Marchó a Madrid, con licencia del rey,
por un año, que se prolongaron. En la corte dejó de vivir como clérigo. «Me
avergonzaba de ser clérigo y, por no entrar en ninguna iglesia, no vi las
excelentes pinturas que hay en las de aquella corte. ¡Tan enconado me había
puesto la tiranía!».
Con la llegada de los franceses en 1808,
se vio obligado a salir de Madrid. «Volví maldiciendo mi suerte a Sevilla a
ejercer mi odioso oficio de engañar a las gentes». Fue nombrado capellán de la
Junta Central y colaboró como periodista en el Semanario Patriótico.
Cuando los franceses entraron en Sevilla en febrero de 1810, Blanco marchó a
Cádiz y meses después, con asombro de sus amigos, embarcó para Inglaterra.
La vida de Blanco –que a partir de ahora
se denominará Blanco-White– toma un rumbo nuevo.

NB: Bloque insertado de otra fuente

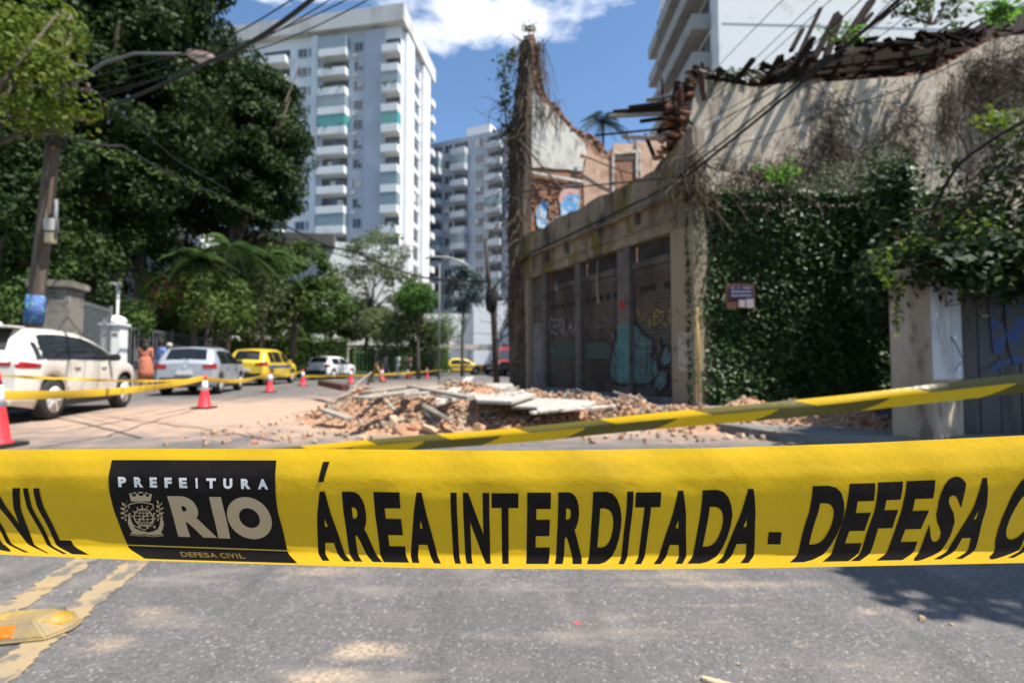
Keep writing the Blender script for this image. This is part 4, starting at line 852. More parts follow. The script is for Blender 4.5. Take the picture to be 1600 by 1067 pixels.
# shrubs inside the railings
def shrub(label, px, py, Y, r, ncl, nper, m, leaf=.16, group='shrubs behind the railings'):
    r = tuple(v * 1.15 for v in r); c = at(px, py, Y); t = thing('shrub', label, 'shrub', (c.x, c.y, 0), group=group); st = MB()
    for k in range(5): st.tube([(c.x, c.y, 0), (c.x + random.uniform(-.3, .3) * r[0], c.y, c.z * .6), (c.x + random.uniform(-.6, .6) * r[0], c.y + random.uniform(-.3, .3), c.z + r[2] * .3)], [.035, .025, .01], 5)
    st.build('stems', 'bark', t, fix=False); p, d = clump_pts(c, r, ncl, nper, .38 * r[2] + .15); leaf_mesh('foliage', p, d, leaf, m, t, .6)
SH = [('lime green bush with pink flowers behind the railing', 245, 450, 25, (1.0, .6, .8), 16, 60, 'leaf_lime'), ('mid green shrub right of the white lamp pillar', 205, 495, 21, (.8, .5, .8), 16, 70, 'leaf_mid'),
      ('dark shrub behind the orange dress', 235, 510, 24, (1.0, .5, .7), 16, 70, 'leaf_dark'), ('green shrub above the silver car roof', 300, 515, 28, (1.2, .6, .6), 16, 70, 'leaf_mid'), ('broad pale shrub left of the taxi estate', 355, 505, 31, (1.2, .6, .8), 18, 70, 'leaf_pale'),
      ('large-leaved shrub over the taxi roof', 405, 505, 32, (1.3, .6, .8), 18, 70, 'leaf_lime'), ('mid green shrub between the taxi estate and brick posts', 455, 515, 34, (1.2, .6, .8), 18, 70, 'leaf_mid'), ('yellowish shrub below the grey-green street tree', 672, 520, 42, (1.4, .6, 1.0), 18, 70, 'leaf_yellow'),
      ('full green shrub hiding the feet of the tall palm', 352, 478, 24.5, (1.2, .6, 1.2), 26, 80, 'leaf_mid'), ('loose yellow-green shrub between the palms', 318, 470, 23.5, (1.0, .6, 1.2), 22, 80, 'leaf_yellow'), ('pale shrub at the foot of the greyer palm', 402, 476, 27, (1.2, .6, 1.3), 26, 80, 'leaf_pale'),
      ('dark dense shrub below the round bright tree', 640, 522, 34, (1.8, .6, 1.3), 34, 90, 'leaf_dark'), ('pale olive shrub right of the round bright tree trunk', 684, 520, 36, (1.3, .6, 1.3), 26, 80, 'leaf_pale'), ('mid green shrub left of the round bright tree', 606, 505, 33.5, (1.5, .6, 1.3), 28, 90, 'leaf_pale'),
      ('dark shrub at the far left beyond the white car', 20, 470, 17, (1.6, .8, 1.2), 24, 80, 'leaf_mid'), ('shrub behind the stone gate pillar', 130, 470, 20, (1.4, .8, 1.1), 22, 80, 'leaf_dark')]
for a in SH: shrub(*a)
fl = MB()
for _ in range(26):
    c = at(random.uniform(228, 285), random.uniform(432, 480), 24.3); fl.box(c, (.09, .05, .09), Matrix.Rotation(random.uniform(0, 3), 3, 'Y'))
tag(fl.build('flowers', 'flower_pink'), 'pink flowers scattered on the lime bush behind the railing', 'flowers', kind='stuff')
# wooded slope closing the view behind the garden
hill = MB(); rows = []
for j, (Y, z) in enumerate(((40, 0), (48, 6), (60, 14), (80, 22))):
    rows.append([Vector((x + random.uniform(-1, 1), Y - .25 * (x + 20), z * min(1, max(0, (-14 - x) / 14)) + random.uniform(-.5, .5) * (z > 0))) for x in range(-110, -8, 6)])
struct(hill.grid(rows).build('hill', 'soil', fix=False))
P_, D_ = [], []
for _ in range(260):
    px = random.uniform(-260, 440); Y = random.uniform(38, 46); c = at(px, random.uniform(250, 560), Y); p, d = clump_pts(c, (1.6, 1.2, 1.5), 4, 55, 1.0); P_.append(p); D_.append(d)
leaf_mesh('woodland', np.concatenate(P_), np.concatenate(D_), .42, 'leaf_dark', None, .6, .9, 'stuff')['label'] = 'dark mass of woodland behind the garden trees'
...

Tras unos años de aprendizaje,
en que perfeccionó su inglés, Blanco-White se convierte en figura destacada de
la intelectualidad inglesa de la primera mitad del siglo XIX. Si hubiera
quedado en España, no hubiera dejado de ser uno más «de muchos clérigos
literatos de su tiempo, alegres y volterianos» (M. Pelayo).
Murió en Greenbarch, cerca de Liverpool,
el 20 de mayo de 1841, a los sesenta y seis años de edad, encerrada su mente en
el más puro deísmo. Hasta su muerte le siguió pesando el resquemor que sentía
por su tierra natal y por la Iglesia de Roma. En carta al unitario Channing,
confesó en 1840: «Es imposible que España produzca nunca ningún grande
hombre... La Iglesia y la Inquisición han consolidado un sistema de disimulo
que echa a perder los mejores caracteres nacionales. No espero que llegue jamás
el día en que España y sus antiguas colonias lleguen a curarse de su presente
desprecio de los principios morales, de su incredulidad en cuanto a la
existencia de la virtud». Y dos meses antes de su muerte: «En el estado actual
del mundo y de la cultura popular, no tenemos seguridad alguna de triunfo
contra la Iglesia de Roma».
«Dijeron algunos –cuenta Menéndez
Pelayo– que Blanco había muerto en la religión de sus padres, pero lo desmiente
su amigo y biógrafo Thom, que le asistió hasta última hora, y que recogió con
prolijidad inglesa y buena fe loable, los diarios y epístolas de Blanco».